_WHAT THE TASK ASKS_.
Scan the material below for lines with the word "from" and report how many there are, with nothing added.

>> begin DATASET EXTRACT

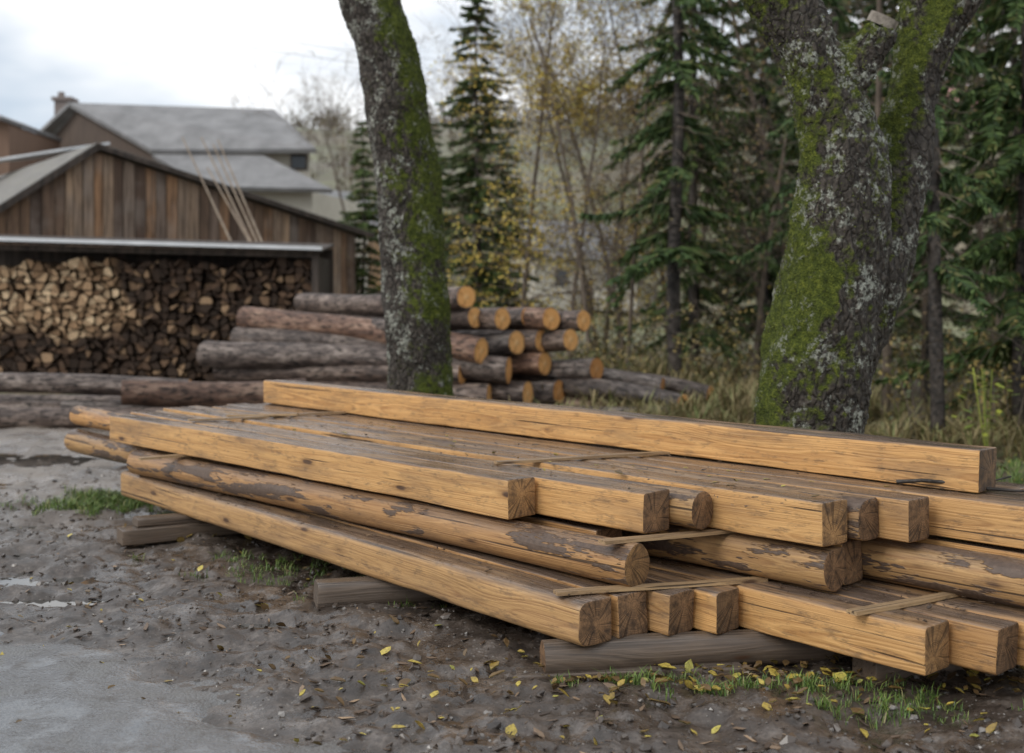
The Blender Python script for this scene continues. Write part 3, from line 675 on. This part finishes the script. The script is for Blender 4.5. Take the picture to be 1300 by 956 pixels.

>> end DATASET EXTRACT
>> begin DATASET EXTRACT

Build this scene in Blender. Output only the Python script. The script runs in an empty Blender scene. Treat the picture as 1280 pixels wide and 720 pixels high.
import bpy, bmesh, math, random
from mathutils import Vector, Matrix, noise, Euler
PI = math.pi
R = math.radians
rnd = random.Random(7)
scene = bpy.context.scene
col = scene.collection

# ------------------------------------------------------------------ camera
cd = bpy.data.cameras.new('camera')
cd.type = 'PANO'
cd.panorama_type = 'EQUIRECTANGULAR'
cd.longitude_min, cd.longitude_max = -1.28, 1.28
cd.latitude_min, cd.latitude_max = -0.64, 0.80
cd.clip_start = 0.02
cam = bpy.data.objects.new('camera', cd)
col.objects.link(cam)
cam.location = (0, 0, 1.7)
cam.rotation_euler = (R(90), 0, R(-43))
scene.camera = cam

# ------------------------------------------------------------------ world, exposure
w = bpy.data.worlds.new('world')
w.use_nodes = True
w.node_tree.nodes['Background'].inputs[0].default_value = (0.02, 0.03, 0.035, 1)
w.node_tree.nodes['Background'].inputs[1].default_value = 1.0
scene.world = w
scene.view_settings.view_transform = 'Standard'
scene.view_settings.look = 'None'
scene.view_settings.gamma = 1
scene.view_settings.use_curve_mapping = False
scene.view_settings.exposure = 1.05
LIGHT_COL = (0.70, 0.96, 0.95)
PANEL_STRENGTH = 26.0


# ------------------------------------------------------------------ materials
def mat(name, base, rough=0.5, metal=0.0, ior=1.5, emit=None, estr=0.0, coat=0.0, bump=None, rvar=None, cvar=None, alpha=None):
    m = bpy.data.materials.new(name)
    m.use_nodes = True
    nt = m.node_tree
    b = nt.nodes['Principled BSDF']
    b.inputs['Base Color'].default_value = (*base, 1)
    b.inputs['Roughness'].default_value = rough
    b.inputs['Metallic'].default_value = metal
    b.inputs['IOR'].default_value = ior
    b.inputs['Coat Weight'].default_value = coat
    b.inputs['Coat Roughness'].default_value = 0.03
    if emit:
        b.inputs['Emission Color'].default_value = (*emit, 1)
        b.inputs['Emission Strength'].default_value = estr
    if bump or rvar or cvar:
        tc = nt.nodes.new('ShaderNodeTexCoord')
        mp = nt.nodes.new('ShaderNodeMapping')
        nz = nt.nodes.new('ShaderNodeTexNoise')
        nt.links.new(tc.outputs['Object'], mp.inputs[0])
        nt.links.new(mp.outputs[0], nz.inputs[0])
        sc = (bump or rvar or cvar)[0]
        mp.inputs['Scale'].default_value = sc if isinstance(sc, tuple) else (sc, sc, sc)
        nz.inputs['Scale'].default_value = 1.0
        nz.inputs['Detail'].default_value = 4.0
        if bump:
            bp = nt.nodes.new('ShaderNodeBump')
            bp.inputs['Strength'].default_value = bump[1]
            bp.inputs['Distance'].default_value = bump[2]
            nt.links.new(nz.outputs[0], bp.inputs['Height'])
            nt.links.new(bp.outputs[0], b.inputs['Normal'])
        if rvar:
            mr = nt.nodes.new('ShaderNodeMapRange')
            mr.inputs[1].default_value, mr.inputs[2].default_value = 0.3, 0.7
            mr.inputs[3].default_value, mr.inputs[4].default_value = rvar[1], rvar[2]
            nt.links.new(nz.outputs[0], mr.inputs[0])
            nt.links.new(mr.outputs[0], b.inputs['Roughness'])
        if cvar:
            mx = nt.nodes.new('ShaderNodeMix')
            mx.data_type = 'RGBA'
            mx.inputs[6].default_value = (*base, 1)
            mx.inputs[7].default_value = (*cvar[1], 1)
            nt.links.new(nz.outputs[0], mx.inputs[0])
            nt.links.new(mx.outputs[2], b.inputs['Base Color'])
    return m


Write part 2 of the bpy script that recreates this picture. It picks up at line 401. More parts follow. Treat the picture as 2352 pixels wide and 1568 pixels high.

>> end DATASET EXTRACT

_THE SOLUTION_.
2